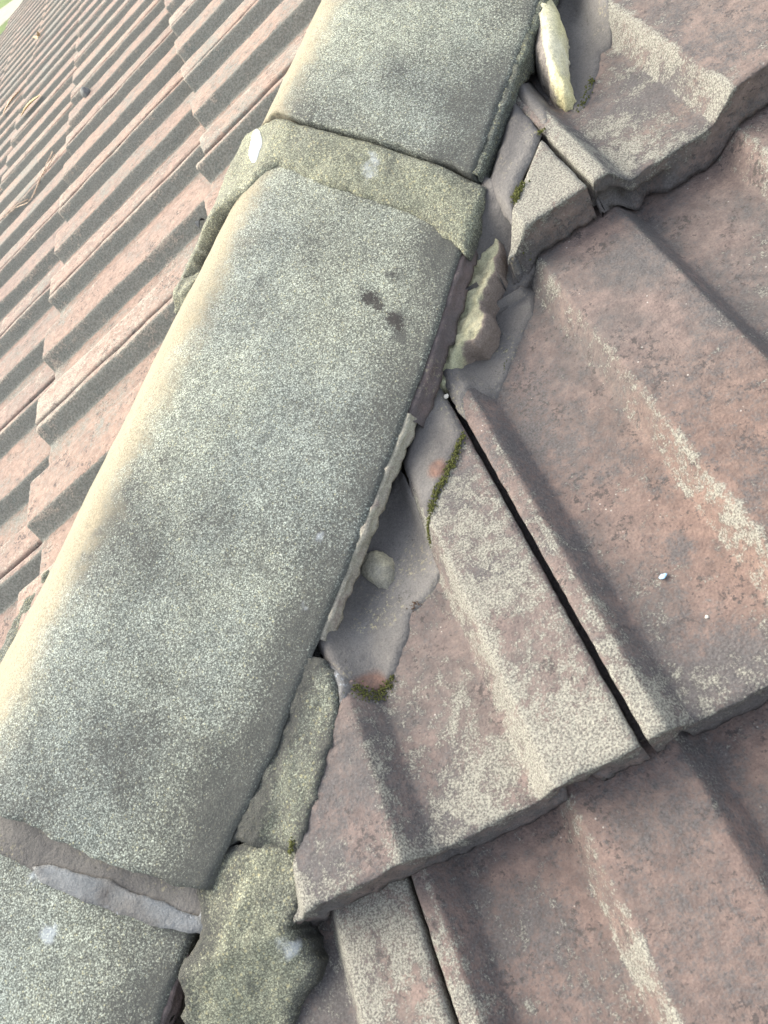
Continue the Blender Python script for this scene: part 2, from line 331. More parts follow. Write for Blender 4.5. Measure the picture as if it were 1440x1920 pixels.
M_PALE = mat_rough('pale_mortar', (.36, .34, .27), (.26, .24, .20), side=(.16, .12, .11))
def mat_plain(name, col, rough=.9, sc=200, amt=.4):
    t = NT(name); n = t.noise(sc, 3)
    c = t.mix(amt, col, t.mix(t.ss(n, .25, .75), (.5, .5, .5), (1.5, 1.5, 1.5)), 'MULTIPLY')
    t.b.inputs['Roughness'].default_value = rough
    return t.done(c, t.bump(n, .001, .4))
M_FELT = mat_plain('underlay', (.02, .018, .016)); M_MOSS = mat_plain('moss', (.080, .085, .024), sc=900, amt=.9)
M_MOSSD = mat_plain('dry_moss', (.10, .065, .045), sc=900, amt=.8)
M_WHITE = mat_plain('white_spot', (.88, .88, .84), amt=.08); M_LEAF = mat_plain('dry_leaf', (.55, .42, .25), sc=150)
M_TWIG = mat_plain('twig', (.50, .38, .28), sc=200); M_STONE = mat_plain('grey_stone', (.16, .165, .16), sc=150)
M_DARKLEAF = mat_plain('dark_leaf', (.035, .04, .045), sc=150); M_BLUE = mat_plain('blue_chip', (.35, .55, .75), amt=.2)
M_GRASS = mat_plain('lawn', (.085, .13, .03), sc=1.2, amt=.5); M_KERB = mat_plain('pale_kerb', (.26, .25, .20), sc=3, amt=.2)
M_PEB = mat_plain('pale_grit', (.50, .48, .42), amt=.2)

# ================= matrices of the two slopes =================
MR = Matrix(((1, 0, 0, 0), (0, CP, -SP, 0), (0, SP, CP, 0), (0, 0, 0, 1)))          # local x along the course, y up the slope, z off it
ML = Matrix(((0, CP, -SP, 0), (-1, 0, 0, 0), (0, SP, CP, 0), (0, 0, 0, 1)))
CAMINV = cam.matrix_world.inverted()
def project(p):
    v = CAMINV @ Vector(p)
    if v.z > -.03: return None
    return 720 + 1412.25*v.x/-v.z, 960 - 1412.25*v.y/-v.z
def in_frame(pts, pad=60):
    q = [project(p) for p in pts]; q = [a for a in q if a]
    if not q: return False
    xs = [a[0] for a in q]; ys = [a[1] for a in q]
    return max(xs) > -pad and min(xs) < 1440+pad and max(ys) > -pad and min(ys) < 1920+pad

# ================= roof tiles =================
def tile_mesh(name, step_u, step_s, seed, near=True, lich0=.0, soot0=.0, warm0=0.0, wide=1.0, patches=(), rs=.14, rext=.018, ls=.24, nose_l=.26):
    """interlocking tile: local u from the centre of its left rib to the next joint, local y = -s (0 = nose)"""
    us = []
    def span(a, b, n): us.extend([a + (b-a)*i/n for i in range(n)])
    keys = [GB]
    for k in (0, 1, 2):
        for e in (-RW/2-RB, -RW/2, RW/2, RW/2+RB):
            x = k*P + e
            if GB < x < 2*P + GA: keys.append(x)
    keys.append(2*P+GA)
    ks = []
    for x in keys:
        if x in (keys[0], keys[-1]): ks.append(x)
        else: ks += [x-.0016, x, x+.0016]
    for a, b in zip(ks, ks[1:]): span(a, b, max(1, round((b-a)/step_u)))
    us.append(ks[-1])
    # columns: (u, w, kind)
    cols = [(-.020, H-.019, 1), (GB-.0005, H-.019, 1), (GB-.0003, H-.006, 0), (GB, H-.0012, 0)]
    cols += [(u, prof(u), 0) for u in us if u > GB+.0006]
    cols[-1] = (2*P+GA, H-.0012, 0)
    cols += [(2*P+GA+.0002, H-.008, 0), (2*P+GA-.001, H-.013, 0)]
    ss_ = []
    L_ = G+.055; n = round(L_/step_s)
    for i in range(n): ss_.append(-L_ + (L_-.012)*i/n)
    fine = [-.012, -.009, -.006, -.004, -.0025, -.0012, -.0004] if near else [-.012, -.004, -.001]
    ss_ += fine
    rows = [('t', s, 0) for s in ss_]
    nn = 7 if near else 2
    rows += [('n', 0, (j+.6)/(nn+.6)) for j in range(nn)] + [('n', 0, 1.0)]
    rows += [('b', s, 0) for s in (-.008, -.02, -.05, -.16, -L_)]
    V = []; A = {'lich': [], 'soot': [], 'warm': []}
    THN = .0285
    for (kind, s, f) in rows:
        for (u, w, fl) in cols:
            p = (u + seed*3.1, s, seed*1.7)
            uu, sv, ww = u, s, w
            if fl:
                base = T*(1 + min(s, -.004)/G)
                if kind == 't': z = w+base; sv = min(s, -.004)
                elif kind == 'n': z = w+base-.006*f; sv = -.004
                else: z = w - .006 + T*(1+s/G)
                V.append((uu, -sv, z))
            else:
                big = nv(p, 22)*.0011 + nv(p, 70)*.0005
                if near: big += nv(p, 260)*.00035
                edge = 0.0
                if kind == 't':
                    wear = max(0, 1+s/.004) if s > -.004 else 0
                    z = w + T*(1+s/G) + big - wear**1.6*.0016*(1+.8*nv(p, 160))
                    if near and s > -.003: sv = s + nv(p, 120, 3)*.0012*wear
                elif kind == 'n':
                    und = THN*(1 + .07*nv(p, 60, 9) + .05*nv(p, 200, 5))
                    z = w + T + big - .0016 - (und-.0016)*f
                    q = (u*1.0+seed, f*.03, seed)
                    sv = (nv(q, 90)*.0016 + nv(q, 260)*.0011) if near else 0
                    sv += .004*f - .0010
                    # broken spalls on the lower edge
                    if near and f > .45: sv -= max(0, nv((u, f*.02, seed+4), 45)-.16)*.025*wide; sv += nv((u, f*.02, seed+4), 170)*.0009
                else:
                    th = .012 + (THN-.012)*sstep(-.03, -.004, s)
                    z = w + T*(1+s/G) - th
                    if abs(u-(2*P+GA)) < .003 or abs(u-GB) < .003: z = T*(1+s/G) + H - .0135
                if near and (abs(u-GB) < .0025 or u > 2*P+GA-.0035) and kind == 't':
                    uu = u + nv(p, 190, 2)*.0006 + nv(p, 60, 2)*.0005
                V.append((uu, -sv, z))
            # ---- wear marks of the tile, plus shade painted on its right rib sides ----
            un = (u + P/2) % P - P/2
            k = round(u/P)
            ar = math.exp(-((abs(un)-RW/2)/.0045)**2)           # arrises
            lsl = 1.0 if (-RW/2-RB-.001 < un < -RW/2+.002) else 0.0
            rsl = sstep(RW/2-.0015, RW/2+.0015, un)*sstep(RW/2+RB+rext+.0008, RW/2+RB+.0002, un + nv(p, 30, 6)*.006*(rext > .004)) if un > 0 else 0.0
            top = 1.0 if abs(un) < RW/2 else 0.0
            nose = sstep(-.045, -.004, s) if kind == 't' else (1.0-f if kind == 'n' else 0)
            nb = nv(p, 9, 5)
            li = (.42 if near else .36) + lich0 + .22*ar + ls*lsl + nose_l*nose + .24*nb + (.24*top if k in (0, 2) else -.12*top)
            so = .44 + soot0 + rs*rsl + .24*nose*(1-top) + .32*nv(p, 8, 11) + .16*nv(p, 24, 12)  # rs: grime and painted shade on rib sides turned from the sun
            if kind == 'n': li = .62 - .5*f + .15*nb; so = .45 + .35*f
            if kind == 'b' or fl: li = 0; so = .95
            wa = warm0*sstep(-.1, .5, nv(p, 6, 20) + .2)*(1 if (k == 1 or not top) else .4)
            for (pu, ps, r_, what, amt) in patches:
                d = math.hypot(u-pu, s-ps)/r_
                if d < 1.6:
                    g_ = math.exp(-2.2*d*d)*amt
                    if what == 'l': li += g_
                    elif what == 's': so += g_; li -= g_*.6
                    else: wa += g_
            A['lich'].append(li); A['soot'].append(so); A['warm'].append(max(0, wa))
    nc = len(cols); F_ = []
    for r in range(len(rows)-1):
        for c in range(nc-1):
            a = r*nc+c; F_.append((a, a+1, a+nc+1, a+nc))
    last = (len(rows)-1)*nc
    for c in range(nc-1): F_.append((last+c, last+c+1, c+1, c))
    F_.append([r*nc for r in range(len(rows))]); F_.append([r*nc+nc-1 for r in range(len(rows))][::-1])
    me = mesh(name, V, F_, True, A)
    fix_normals(me)
    return me

def cut(me, co, no):
    """cut a tile along a plane in its own space, keep the side the normal points to"""
    bm = bmesh.new(); bm.from_mesh(me)
    g = list(bm.verts) + list(bm.edges) + list(bm.faces)
    r = bmesh.ops.bisect_plane(bm, geom=g, plane_co=co, plane_no=no, clear_inner=True)
    ed = [e for e in r['geom_cut'] if isinstance(e, bmesh.types.BMEdge)]
    try: bmesh.ops.edgeloop_fill(bm, edges=ed)
    except Exception: pass
    bm.to_mesh(me); bm.free()

def jitter(m, k=1.0):
    return m @ Matrix.Rotation(random.gauss(0, .0022)*k, 4, 'Z') @ Matrix.Translation((0, random.gauss(0, .0012)*k, abs(random.gauss(0, .0005))*k))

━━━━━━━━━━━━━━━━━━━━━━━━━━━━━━

**Written instruction:** Every line from the start of the listing above through the line with "M_PEB = mat_plain('pale_grit', (.50, .48, .42), amt=.2)" should be repeated exactly; skip the pictures and add nothing else.

**Result for this exercise:**
Continue the Blender Python script for this scene: part 2, from line 331. More parts follow. Write for Blender 4.5. Measure the picture as if it were 1440x1920 pixels.
M_PALE = mat_rough('pale_mortar', (.36, .34, .27), (.26, .24, .20), side=(.16, .12, .11))
def mat_plain(name, col, rough=.9, sc=200, amt=.4):
    t = NT(name); n = t.noise(sc, 3)
    c = t.mix(amt, col, t.mix(t.ss(n, .25, .75), (.5, .5, .5), (1.5, 1.5, 1.5)), 'MULTIPLY')
    t.b.inputs['Roughness'].default_value = rough
    return t.done(c, t.bump(n, .001, .4))
M_FELT = mat_plain('underlay', (.02, .018, .016)); M_MOSS = mat_plain('moss', (.080, .085, .024), sc=900, amt=.9)
M_MOSSD = mat_plain('dry_moss', (.10, .065, .045), sc=900, amt=.8)
M_WHITE = mat_plain('white_spot', (.88, .88, .84), amt=.08); M_LEAF = mat_plain('dry_leaf', (.55, .42, .25), sc=150)
M_TWIG = mat_plain('twig', (.50, .38, .28), sc=200); M_STONE = mat_plain('grey_stone', (.16, .165, .16), sc=150)
M_DARKLEAF = mat_plain('dark_leaf', (.035, .04, .045), sc=150); M_BLUE = mat_plain('blue_chip', (.35, .55, .75), amt=.2)
M_GRASS = mat_plain('lawn', (.085, .13, .03), sc=1.2, amt=.5); M_KERB = mat_plain('pale_kerb', (.26, .25, .20), sc=3, amt=.2)
M_PEB = mat_plain('pale_grit', (.50, .48, .42), amt=.2)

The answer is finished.